Chuljin Yoon, COO, 11street

11street is confident that these measures will continue to cement a dynamic and strong digital economy for the country, allowing SMEs, online marketplaces and monobrands a holistic e-commerce trading experience. One key observation is the investment into DFTZ that will drive the participation of 1,500 SMEs into digital economy, and attract investments of up to RM700 million, therefore creating an additional 2,500 jobs.

Futhermore, other initiatives are in place to help drive the adoption of e-commerce among SMEs, such as the recent DesaMall project by the Ministry of Rural and Regional Development (Malaysia) in partnership with 11street, providing entrepreneurs a comprehensive e-commerce training development programme to upskill themselves.
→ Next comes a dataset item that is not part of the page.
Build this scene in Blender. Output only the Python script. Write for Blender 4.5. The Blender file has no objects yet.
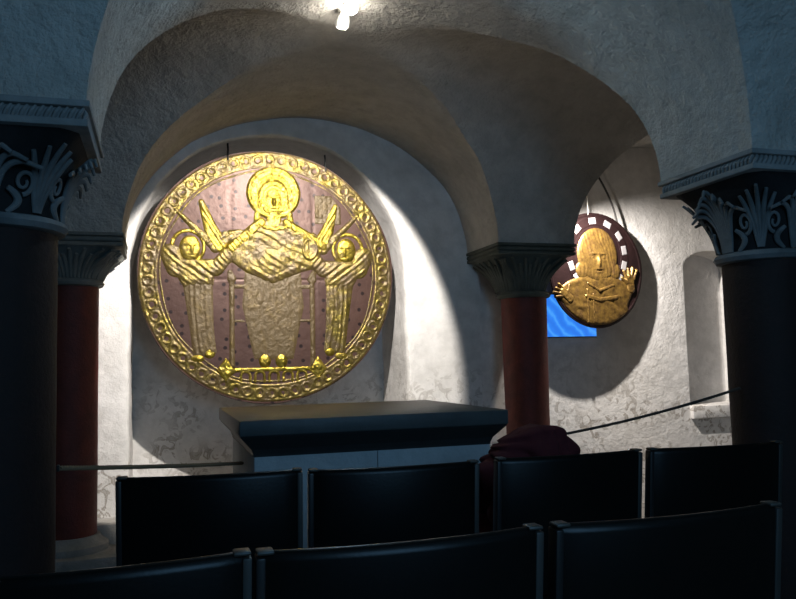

This programme includes skillset, packaging and promotion trainings, along with platform site support and services – a move we believe will drive greater revenue to local and rural entrepreneurs within the domestic market and international exports.

It then becomes evident that the e-commerce ecosystem in Malaysia is geared for accelerated growth, as the country progresses to offer a holistic online trading experience. While SMEs continue to proliferate, global brands are increasingly seeking opportunities to explore and expand their offerings within the local online space – signaling a healthy growing consumer spending power and market demand. To date, the B40 group has recorded the fastest growth income and contribute to 16.5% of the nation’s GDP, as the country progress to achieve its target of becoming a high-income nation by 2020.

The support allocated for SMEs will continue to empower this sector to grow, not just locally but globally as well to drive greater cross-border trading opportunities – a key component we see will propel the local e-commerce market, as cross-border trading continues to grow in Malaysia. Income tax reduction for the M40 category, anticipated to provide RM300 – RM1,000 of disposable income, will encourage consumers to hop aboard online marketplaces to purchase daily necessities attributed to friendlier prices, thus broadening the platform for the e-commerce sector to grow.